• _STATED PROBLEM_: Retype the whole listing, please, keeping every line exact and dropping the pictures.

• _DATA SHOWN_:
########################################

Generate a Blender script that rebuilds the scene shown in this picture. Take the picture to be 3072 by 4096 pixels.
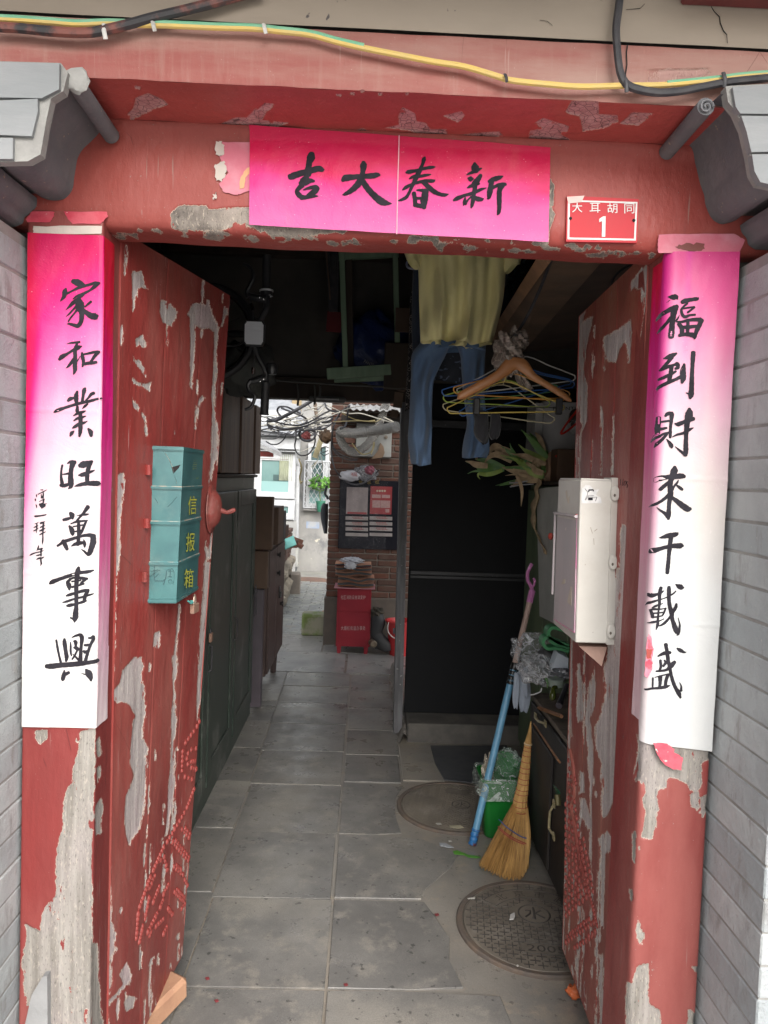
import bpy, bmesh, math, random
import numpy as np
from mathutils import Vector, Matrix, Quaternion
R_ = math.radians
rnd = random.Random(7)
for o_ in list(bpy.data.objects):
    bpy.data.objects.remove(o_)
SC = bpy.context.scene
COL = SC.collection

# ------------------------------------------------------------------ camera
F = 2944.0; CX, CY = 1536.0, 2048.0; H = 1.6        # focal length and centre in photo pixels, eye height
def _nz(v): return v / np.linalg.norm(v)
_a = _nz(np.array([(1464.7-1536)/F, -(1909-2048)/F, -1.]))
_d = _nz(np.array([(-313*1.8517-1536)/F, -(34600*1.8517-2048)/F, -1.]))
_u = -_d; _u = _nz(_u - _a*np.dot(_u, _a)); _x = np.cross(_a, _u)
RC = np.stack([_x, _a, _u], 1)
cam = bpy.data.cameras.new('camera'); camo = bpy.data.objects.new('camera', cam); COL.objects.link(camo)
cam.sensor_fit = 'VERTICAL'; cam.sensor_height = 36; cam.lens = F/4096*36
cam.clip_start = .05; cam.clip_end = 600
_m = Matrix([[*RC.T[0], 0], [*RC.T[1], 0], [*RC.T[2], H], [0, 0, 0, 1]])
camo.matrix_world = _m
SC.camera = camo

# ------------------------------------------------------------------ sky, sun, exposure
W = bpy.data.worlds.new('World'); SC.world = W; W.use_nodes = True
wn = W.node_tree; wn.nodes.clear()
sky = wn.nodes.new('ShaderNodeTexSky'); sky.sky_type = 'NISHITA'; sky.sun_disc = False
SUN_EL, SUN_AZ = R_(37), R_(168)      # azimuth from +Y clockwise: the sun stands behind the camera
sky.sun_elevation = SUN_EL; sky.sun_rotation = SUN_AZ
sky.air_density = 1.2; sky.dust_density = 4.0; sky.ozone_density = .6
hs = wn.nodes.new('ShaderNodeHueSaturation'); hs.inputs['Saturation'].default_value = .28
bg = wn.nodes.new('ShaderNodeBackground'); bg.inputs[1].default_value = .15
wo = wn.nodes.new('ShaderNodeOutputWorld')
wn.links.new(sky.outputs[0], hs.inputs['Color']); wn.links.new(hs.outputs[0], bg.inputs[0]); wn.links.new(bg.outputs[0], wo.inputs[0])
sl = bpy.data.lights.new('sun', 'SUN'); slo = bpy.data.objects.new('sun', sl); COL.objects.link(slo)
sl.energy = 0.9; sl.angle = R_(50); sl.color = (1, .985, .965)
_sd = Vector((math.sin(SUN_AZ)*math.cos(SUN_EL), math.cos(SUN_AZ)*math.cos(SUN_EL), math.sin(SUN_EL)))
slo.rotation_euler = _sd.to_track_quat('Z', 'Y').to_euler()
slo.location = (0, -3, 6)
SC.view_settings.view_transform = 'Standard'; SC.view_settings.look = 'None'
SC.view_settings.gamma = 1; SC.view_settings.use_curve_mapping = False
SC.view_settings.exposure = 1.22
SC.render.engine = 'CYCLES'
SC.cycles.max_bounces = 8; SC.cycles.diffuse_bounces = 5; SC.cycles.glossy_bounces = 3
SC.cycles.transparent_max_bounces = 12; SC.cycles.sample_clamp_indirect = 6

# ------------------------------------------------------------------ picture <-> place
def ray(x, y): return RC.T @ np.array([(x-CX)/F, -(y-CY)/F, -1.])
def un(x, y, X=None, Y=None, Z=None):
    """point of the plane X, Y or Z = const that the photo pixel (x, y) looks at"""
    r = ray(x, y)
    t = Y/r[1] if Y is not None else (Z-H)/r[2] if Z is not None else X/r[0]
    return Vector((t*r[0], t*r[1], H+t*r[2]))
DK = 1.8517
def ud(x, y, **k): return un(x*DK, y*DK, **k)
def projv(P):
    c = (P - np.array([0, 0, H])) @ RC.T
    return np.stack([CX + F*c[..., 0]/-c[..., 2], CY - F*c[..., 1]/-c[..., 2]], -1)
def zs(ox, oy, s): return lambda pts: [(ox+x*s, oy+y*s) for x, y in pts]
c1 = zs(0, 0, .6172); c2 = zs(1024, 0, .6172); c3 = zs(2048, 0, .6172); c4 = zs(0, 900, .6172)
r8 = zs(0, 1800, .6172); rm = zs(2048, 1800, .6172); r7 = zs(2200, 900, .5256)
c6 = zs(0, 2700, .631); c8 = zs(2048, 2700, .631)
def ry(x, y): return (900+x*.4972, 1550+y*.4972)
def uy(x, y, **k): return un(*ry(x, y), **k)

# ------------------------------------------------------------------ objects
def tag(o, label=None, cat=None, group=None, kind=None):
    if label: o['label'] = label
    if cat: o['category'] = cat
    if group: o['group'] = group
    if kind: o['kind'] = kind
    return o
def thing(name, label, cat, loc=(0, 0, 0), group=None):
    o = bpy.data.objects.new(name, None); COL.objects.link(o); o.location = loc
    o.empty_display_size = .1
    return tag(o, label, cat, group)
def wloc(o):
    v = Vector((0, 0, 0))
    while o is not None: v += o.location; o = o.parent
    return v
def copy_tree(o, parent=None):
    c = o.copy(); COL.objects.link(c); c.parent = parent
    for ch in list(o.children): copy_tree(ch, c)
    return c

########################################

• _SOLUTION TO THE PROBLEM_:
Generate a Blender script that rebuilds the scene shown in this picture. Take the picture to be 3072 by 4096 pixels.
import bpy, bmesh, math, random
import numpy as np
from mathutils import Vector, Matrix, Quaternion
R_ = math.radians
rnd = random.Random(7)
for o_ in list(bpy.data.objects):
    bpy.data.objects.remove(o_)
SC = bpy.context.scene
COL = SC.collection

# ------------------------------------------------------------------ camera
F = 2944.0; CX, CY = 1536.0, 2048.0; H = 1.6        # focal length and centre in photo pixels, eye height
def _nz(v): return v / np.linalg.norm(v)
_a = _nz(np.array([(1464.7-1536)/F, -(1909-2048)/F, -1.]))
_d = _nz(np.array([(-313*1.8517-1536)/F, -(34600*1.8517-2048)/F, -1.]))
_u = -_d; _u = _nz(_u - _a*np.dot(_u, _a)); _x = np.cross(_a, _u)
RC = np.stack([_x, _a, _u], 1)
cam = bpy.data.cameras.new('camera'); camo = bpy.data.objects.new('camera', cam); COL.objects.link(camo)
cam.sensor_fit = 'VERTICAL'; cam.sensor_height = 36; cam.lens = F/4096*36
cam.clip_start = .05; cam.clip_end = 600
_m = Matrix([[*RC.T[0], 0], [*RC.T[1], 0], [*RC.T[2], H], [0, 0, 0, 1]])
camo.matrix_world = _m
SC.camera = camo

# ------------------------------------------------------------------ sky, sun, exposure
W = bpy.data.worlds.new('World'); SC.world = W; W.use_nodes = True
wn = W.node_tree; wn.nodes.clear()
sky = wn.nodes.new('ShaderNodeTexSky'); sky.sky_type = 'NISHITA'; sky.sun_disc = False
SUN_EL, SUN_AZ = R_(37), R_(168)      # azimuth from +Y clockwise: the sun stands behind the camera
sky.sun_elevation = SUN_EL; sky.sun_rotation = SUN_AZ
sky.air_density = 1.2; sky.dust_density = 4.0; sky.ozone_density = .6
hs = wn.nodes.new('ShaderNodeHueSaturation'); hs.inputs['Saturation'].default_value = .28
bg = wn.nodes.new('ShaderNodeBackground'); bg.inputs[1].default_value = .15
wo = wn.nodes.new('ShaderNodeOutputWorld')
wn.links.new(sky.outputs[0], hs.inputs['Color']); wn.links.new(hs.outputs[0], bg.inputs[0]); wn.links.new(bg.outputs[0], wo.inputs[0])
sl = bpy.data.lights.new('sun', 'SUN'); slo = bpy.data.objects.new('sun', sl); COL.objects.link(slo)
sl.energy = 0.9; sl.angle = R_(50); sl.color = (1, .985, .965)
_sd = Vector((math.sin(SUN_AZ)*math.cos(SUN_EL), math.cos(SUN_AZ)*math.cos(SUN_EL), math.sin(SUN_EL)))
slo.rotation_euler = _sd.to_track_quat('Z', 'Y').to_euler()
slo.location = (0, -3, 6)
SC.view_settings.view_transform = 'Standard'; SC.view_settings.look = 'None'
SC.view_settings.gamma = 1; SC.view_settings.use_curve_mapping = False
SC.view_settings.exposure = 1.22
SC.render.engine = 'CYCLES'
SC.cycles.max_bounces = 8; SC.cycles.diffuse_bounces = 5; SC.cycles.glossy_bounces = 3
SC.cycles.transparent_max_bounces = 12; SC.cycles.sample_clamp_indirect = 6

# ------------------------------------------------------------------ picture <-> place
def ray(x, y): return RC.T @ np.array([(x-CX)/F, -(y-CY)/F, -1.])
def un(x, y, X=None, Y=None, Z=None):
    """point of the plane X, Y or Z = const that the photo pixel (x, y) looks at"""
    r = ray(x, y)
    t = Y/r[1] if Y is not None else (Z-H)/r[2] if Z is not None else X/r[0]
    return Vector((t*r[0], t*r[1], H+t*r[2]))
DK = 1.8517
def ud(x, y, **k): return un(x*DK, y*DK, **k)
def projv(P):
    c = (P - np.array([0, 0, H])) @ RC.T
    return np.stack([CX + F*c[..., 0]/-c[..., 2], CY - F*c[..., 1]/-c[..., 2]], -1)
def zs(ox, oy, s): return lambda pts: [(ox+x*s, oy+y*s) for x, y in pts]
c1 = zs(0, 0, .6172); c2 = zs(1024, 0, .6172); c3 = zs(2048, 0, .6172); c4 = zs(0, 900, .6172)
r8 = zs(0, 1800, .6172); rm = zs(2048, 1800, .6172); r7 = zs(2200, 900, .5256)
c6 = zs(0, 2700, .631); c8 = zs(2048, 2700, .631)
def ry(x, y): return (900+x*.4972, 1550+y*.4972)
def uy(x, y, **k): return un(*ry(x, y), **k)

# ------------------------------------------------------------------ objects
def tag(o, label=None, cat=None, group=None, kind=None):
    if label: o['label'] = label
    if cat: o['category'] = cat
    if group: o['group'] = group
    if kind: o['kind'] = kind
    return o
def thing(name, label, cat, loc=(0, 0, 0), group=None):
    o = bpy.data.objects.new(name, None); COL.objects.link(o); o.location = loc
    o.empty_display_size = .1
    return tag(o, label, cat, group)
def wloc(o):
    v = Vector((0, 0, 0))
    while o is not None: v += o.location; o = o.parent
    return v
def copy_tree(o, parent=None):
    c = o.copy(); COL.objects.link(c); c.parent = parent
    for ch in list(o.children): copy_tree(ch, c)
    return c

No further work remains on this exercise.